23 novembro 2017

Os Donos do Poder | Capítulo V


Compreender a história do Brasil é um dos maiores desafios que os cidadãos têm que enfrentar para identificar os caminhos trilhados para a constituição do País enquanto nação. Ao mesmo tempo, esta visita ao passado revela possibilidades para a abertura de novos trajetos que levarão à solução de questões contemporâneas, mas não necessariamente inéditas.

No Capítulo V de Os Donos do Poder -  Formação do Patronado Brasileiro, intitulado Obra de Centralização Colonial, Raymundo Faoro apresenta as causas da criação do governo-geral; a consequente organização dos municípios e a centralização política e administrativa; e como os colonos e os caudilhos empreenderam à conquista do sertão.

Alias, segundo Faoro, a conquista do sertão brasileiro representa a verdadeira história do Brasil, tendo em vista o fato de a estrutura montada pela metrópole no litoral ter tido como objetivo a posse da terra, a exploração dos insumos destinados para Portugal e a Europa, assim como o pagamento dos tributos.

A interiorização visava, além da expansão do território brasileiro, num processo de questionamento nem sempre transparente e legal, de questionar o Tratado de Tordesilhas, dominar o índio e buscar as minas.

Entre o mar e o sertão, entre o mar e a serra, entre o mar e o indígena havia um mundo novo.
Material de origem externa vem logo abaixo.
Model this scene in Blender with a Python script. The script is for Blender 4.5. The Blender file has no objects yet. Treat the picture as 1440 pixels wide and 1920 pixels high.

Este será o capítulo original da história brasileira, o cenário de outra epopeia, sem a projeção política da outra, ornamentada pelos deuses latinos e pelas letras da Renascença.

O que Raymundo Faoro mostra ao leitor é que a construção da nação brasileira se deu, verdadeiramente, via interiorização do povoamento, ainda no período colonial. Porém, destaca o autor, que por mais que parecesse que as ações dos bandeirantes – oficialmente ligados à Coroa ou não – aconteciam sob a proteção de Portugal e não à revelia. Mas esta realidade só se perpetuou enquanto foi vantajoso à realeza.

A necessidade de controle da produção nas minas, levou Portugal a mudar de tática e a reprimir ações e reações contrárias aos seus interesses. Assim, o braço militar, formado e armado com o aval e pela metrópole perdeu apoio depois de ter sido responsável por, entre outras coisas, a viabilizar a integração no Norte ao Sul do Brasil, via rio São Francisco, que seria a espinha dorsal da unidade brasileira.

Segundo Faoro, o São Francisco é o laço cósmico que uniu os bandeirantes do Sul e os do Nordeste. A respeito desta união, o autor explica que pelo Sul,

por aí se esprairá em todas as direções do tedas as direções do território, o movimento de expansão interior, fixando perfil de uma nova camada social, os conquistadores, dos quais os bandeirantes darão a face paulista de uma direção social que atravessava três séculos de história.

A ação violenta e opressora do conquistador representa a face do proprietário de terra brasileiro que marcou a história nacional e ainda persiste.

A herança do conquistador – o “coronel” e o capanga, o fazendeiro e o sertanejo, o latifundiário e o matuto, o estancieiro e o peão -  permanecerá, estável, conservadora, na vida brasileira, não raro atrasando e retardando a onda modernizadora, mais modernizadora do que civilizadora, projetada do Atlântico.

O processo de centralização política e administrativa implementado por Portugal, que queria súditos e não senhores de terra, soldados e caudilhos, fez com que a colônia se adequasse a uma estrutura que não atendida às suas necessidades, mas sim às da metrópole, por meio da troca: obediência por títulos e favores pessoais.

A conquista dos sertões, a descoberta das minas sugerira uma política de transação, agora revogada e anulada, não raro a ferro e fogo. Nenhuma comunicação, nenhum contato, nenhuma onda vitalizadora flui entre o governo e as populações: a ordem se traduz na obediência passiva ou no silêncio. Não admira que, duzentos anos depois, as liberdades públicas só existam para divertimento de letrados, agarrados aos sonhos que o litoral traz de outros mundos. (...) O Estado não é sentido como o protetor dos interesses da população, o defensor das atividades dos particulares. Ele será, unicamente, monstro sem alma, o titular da violência, o impiedoso cobrador de impostos, o recrutador de homens para empresas com as quais ninguém se sentirá solidário. Ninguém com ele colaborará — salvo os buscadores de benefícios escusos e de cargos públicos, infamados como adesistas a uma potência estrangeira.

Não é por acaso que esta realidade ainda é a mesma que tentamos modificar neste século XXI. Leitura que segue!